Par Kevin Thozet, membre du comité d’investissement chez Carmignac
A la différence de la Réserve fédérale, les marchés n’anticipent pas de baisse de taux de la part de la Banque Centrale Européenne (BCE) lors de la réunion de jeudi.
Le narratif dominant est que le cycle de baisse des taux touche à sa fin et que la dynamique de croissance européenne repose désormais largement sur la politique budgétaire. Certains (40% de probabilité sur les marchés d’options) vont même jusqu’à envisager un relèvement des taux directeurs d’ici fin 2026.
Le 18 décembre, Christine Lagarde devrait réaffirmer l’approche de la BCE selon laquelle les décisions sont réévaluées à chaque réunion du Conseil des gouverneurs et guidées par l’évolution des indicateurs économiques. Le nouveau jeu de prévisions de croissance et d’inflation également attendu à cette occasion devrait venir renforcer cette orientation.
Les nouvelles prévisions, qui s’étendront désormais jusqu’en 2028, devraient faire apparaitre une croissance supérieure au potentiel, proche de 1,4%, ainsi qu’une inflation à 2%, soit au niveau de la cible.
Ces projections envoient un double message : l’économie de la zone progresse dans la bonne direction, mais une politique monétaire plus restrictive pourrait se profiler à moyen terme.
Les prévisions de croissance devraient être ajustées afin de tenir compte des données les plus récentes. Le troisième trimestre s’est révélé plus solide qu’attendu et les indicateurs avancés pour le quatrième trimestre sont bien orientés. Sur le front de l’inflation, les chiffres définitifs d’octobre et les premières estimations de novembre suggèrent que les projections d’inflation pourraient être relevées d’environ 0,2% pour le trimestre.

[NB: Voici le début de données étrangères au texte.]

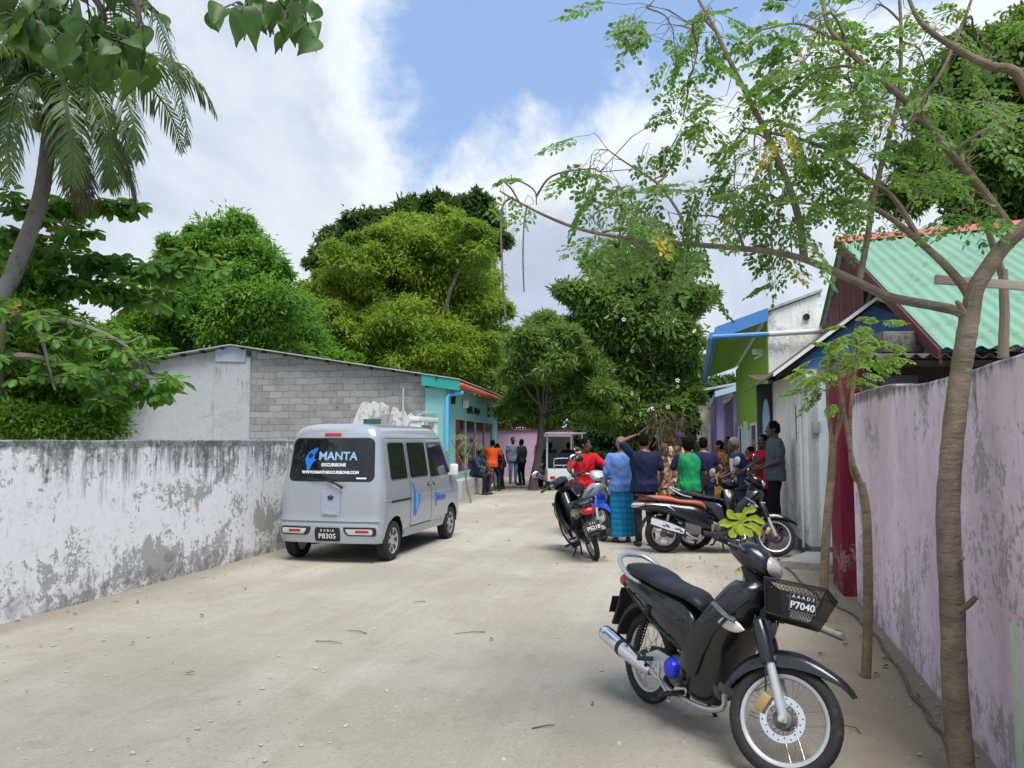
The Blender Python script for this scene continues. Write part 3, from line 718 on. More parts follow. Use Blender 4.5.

Par nature – et de façon quelque peu paradoxale – ces projections restent tournées vers le passé, mais elles convergent toutes vers une amélioration de la trajectoire économique. L’inflation devrait pour autant demeurer inférieure à la cible en 2026 : d’abord en raison des effets de base liés à l’énergie, puis avec le repli de l’inflation des services.
Les salaires constituent toutefois un point d’incertitude et de débat. Si les indicateurs prospectifs de la BCE et du Indeed Hiring Lab signalent un ralentissement, les données d’Eurostat sur la rémunération par employé montrent, elles, des hausses plus marquées.
Le report d’un an de la mise en œuvre du nouveau système d’échange de quotas d’émission (ETS2) ne fait que repousser son impact haussier sur les prix (estimé à +0,25%, les quotas s’étendant au-delà de l’industrie lourde pour inclure également le transport et le chauffage) de 2027 à 2028.
En conséquence, le discours selon lequel « la BCE est dans une bonne position » devrait être maintenu. Alors que la dynamique des économies périphériques demeure favorable et que la France tient le choc d’incertitude politique, la variable déterminante pourrait être les prévisions de la Bundesbank, lesquelles tablaient en juin sur une modeste croissance réelle de +0,7% pour 2026.
Au vu de ces perspectives, nous n’anticipons pas de changement de politique monétaire de la BCE le 18 décembre. L’inflation projetée pour 2026-2027 devrait demeurer sous la cible (à respectivement 1,7% et 1,8%), tandis qu’un taux directeur à 2% se situe au centre de la fourchette considérée comme neutre.
Cette configuration confère à la BCE une forme de « marge de sécurité » en matière de politique monétaire, les baisses de taux seront facilement mobilisables en cas de ralentissement de la croissance économique ou de détérioration du sentiment de marché.
Dans ce contexte, les obligations européennes de court terme présentent un attrait particulier. Elles offrent un portage (modeste) et une asymétrie intéressante (elle pourrait bénéficier d’un mouvement de baisse des taux directeurs, un scénario que les marchés intègrent à peine aujourd’hui).